With a full heart and weary body, Marisa Dabice of Mannequin Pussy is barely unpacked from the band's European tour a day before they kick off their North American tour. Despite the exhaustion, the songwriter tells Orlando Weekly with assured clarity that "as an artist, my only real job is to take things out of the shadows, and put them into the light to be shared with other people."

Philadelphia punks Mannequin Pussy – consisting of songwriter, guitarist and vocalist Dabice, guitarist Athanasios Paul, bassist Colins Rey Regisford and drummer Kaleen Reading – are riding an incredible wave of momentum, grounded in radical vulnerability and transformational storytelling.

The band with the unforgettable name (realized during a classically drunk night of inventing band names) has been steadily on the rise. Since 2014 they have released three albums, their first two on Tiny Engines and their latest, Patience, out earlier this year via punk powerhouse Epitaph Records. Totalling 10 tracks at 25 minutes, the record is an evolution for the band, the result of painstakingly hard work and raw honesty in songwriting.

Dabice has always identified as a confessional songwriter, but Patience represents a pivotal point in the songwriter's journey: "It's been a natural evolution in the way that we get a little bit more comfortable in sharing bits of ourselves. ... At this point, every story has come from something that I've personally experienced."

Patience digs deep, unearthing trauma, violence, self-hate and devastating heartbreak.

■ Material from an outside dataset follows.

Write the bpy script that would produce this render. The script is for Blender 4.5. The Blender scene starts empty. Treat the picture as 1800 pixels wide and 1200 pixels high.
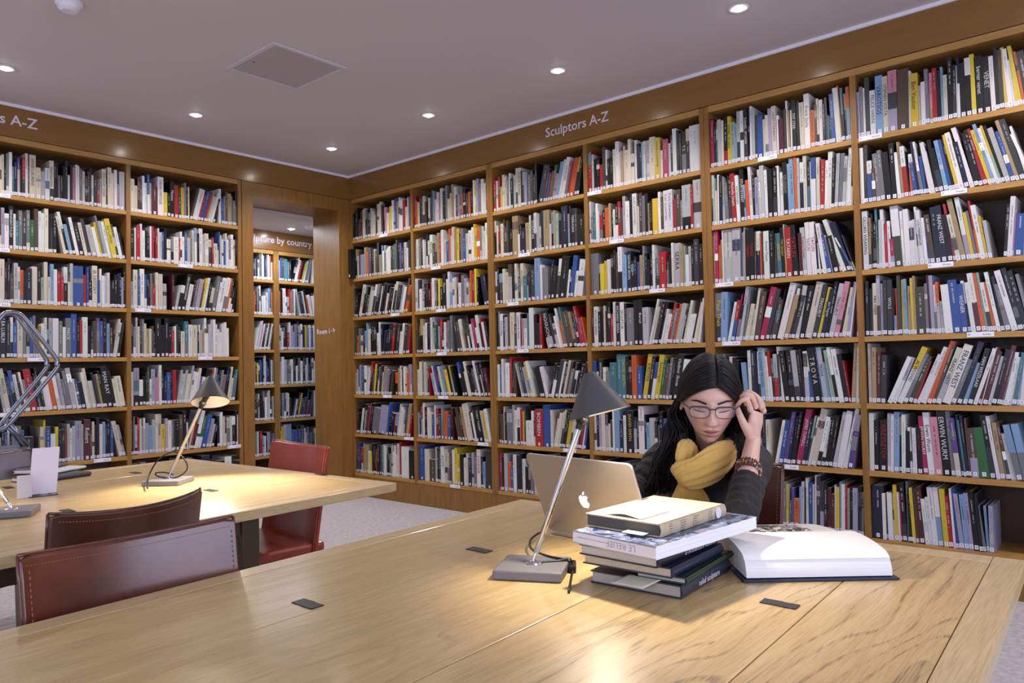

Though often endured in isolation, those experiences are not unique, but rather part of a "collective consciousness," as Dabice puts it.

"I think it's really important to remember that sometimes people privately suffer with things and they might not feel comfortable talking about it," says Dabice. "So any place you have an ability to build compassion, it's important to do that."

With Patience, Mannequin Pussy has manifested such a place. In "Drunk II," the record's lead single, the singer turns to partying and alcohol to cope with the end of a relationship. Forlornly, Dabice sings, "I've been going out almost every night, I've been drinking everything I can get my hands on, I pretend I have fun." Stormy guitar accompanies increasingly fraught lyrics, "And everyone says to me, Missy, you're so strong/But what if I don't want to be?" Set to swirling music, "Fear/+/Desire" addresses domestic violence and sexual assault with chillingly vivid lyrics: "Does holding me down make you feel desire?/Leave my body till I can return/I'll unlearn."

Profound enough as it would be, Patience does not only embrace vulnerability. Track by track, the record careens between fragility and ferocity. At times, Patience is ruthless to an immensely satisfying degree, capturing a sense of reclamation and redemption. During "Cream," Dabice screams, "I was standing in the gates of my hell!" before catapulting into Spanish lyrics with equal rage and command.

The record's journey ends in triumph and optimism. There's strength found in struggle, power found in pain, and progress made in the difficult journey of self-love. The final track, "In Love Again," captures that spirit. Dabice belts with joyful determination, "I want this forever. Let's start anew. Let's see it through."

During our conversation, Dabice at one point muses that there's "an ability to transform anger into something beautiful." With Patience, Mannequin Pussy demonstrates that masterfully. There's a reason why the band finds itself at their current juncture. For the first time, they don't need their day jobs. They are in constant tour mode, playing to fans who know the lyrics to every song. The more revealed, the more audiences can relate.

Dabice knows this, and cherishes the responsibility. "Knowing music's ability to transform and reclaim our power," she says, "I feel honored to be part of someone's journey with that."